Every once in a while we throw in an interesting criminal case. This month we found a case involving the theft of a shipment of Nike shoes and the appeal of the conviction of the thief, the driver. It is an interesting story and, try as he might, his conviction was not overturned.  (State v, Perry, 2008 WL 33667544)

There are always questions as to the condition of goods which are in storage for many years.  In the District Court in Massachusetts the court held that a plaintiff met its burden of proof when he testified that the goods were in excellent condition when placed into storage and was able to produce testimony from the storage facility that the goods were in the same condition before delivery to the motor carrier.  Unfortunately for the plaintiff he was then subject to a limitation of liability which was known to the storage company which hired the trucker for the plaintiff.  (Center v. Roadway Express, Inc., 2008 WL 3824782)

Despite the many efforts by the plaintiff to avoid being found an employee of a trucking company, an insurer was successful in asserting its lack of coverage under a trucker’s auto policy.  The plaintiff was a passenger in the tractor trailer and sought recovery from the driver and the trucking company. The court held the MCS-90 inapplicable, and upheld the employee exclusion and the occupant hazard exclusion.  (Basha v. Ghalib, 2008 WL 3199464)

Preemption, preemption, preemption.  This time the Northern District of Ohio actually dismissed a complaint where the plaintiff alleged only a negligence claim for cargo loss.  Often the court will grant an opportunity for the plaintiff to replead the action. Not this time as the plaintiff will have to bring a whole new suit.  .(Frankenmuth Mutual Insurance Co. v. D.J. Franzen, Inc. 2008 WL 3836535)
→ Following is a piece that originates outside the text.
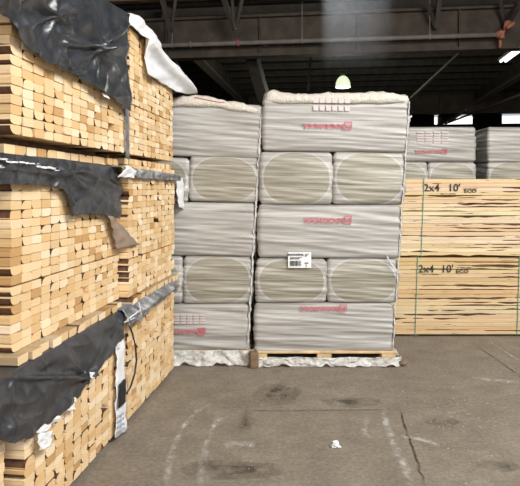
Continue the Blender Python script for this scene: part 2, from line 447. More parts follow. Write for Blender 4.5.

Bringing a declaratory judgment action in the venue where the accident occurred is not always the best place for an insurer. This month the insurer was successful in keeping its action in the venue where the policy was issued, and not where the injured parties suffered damages.  The court looked to the policy issues to determine the correct venue.  (Clarendon National Insurance Co. v. TMI Enterprises,,  2008 WL 3838025)

Enjoy the end of summer.  See you next month.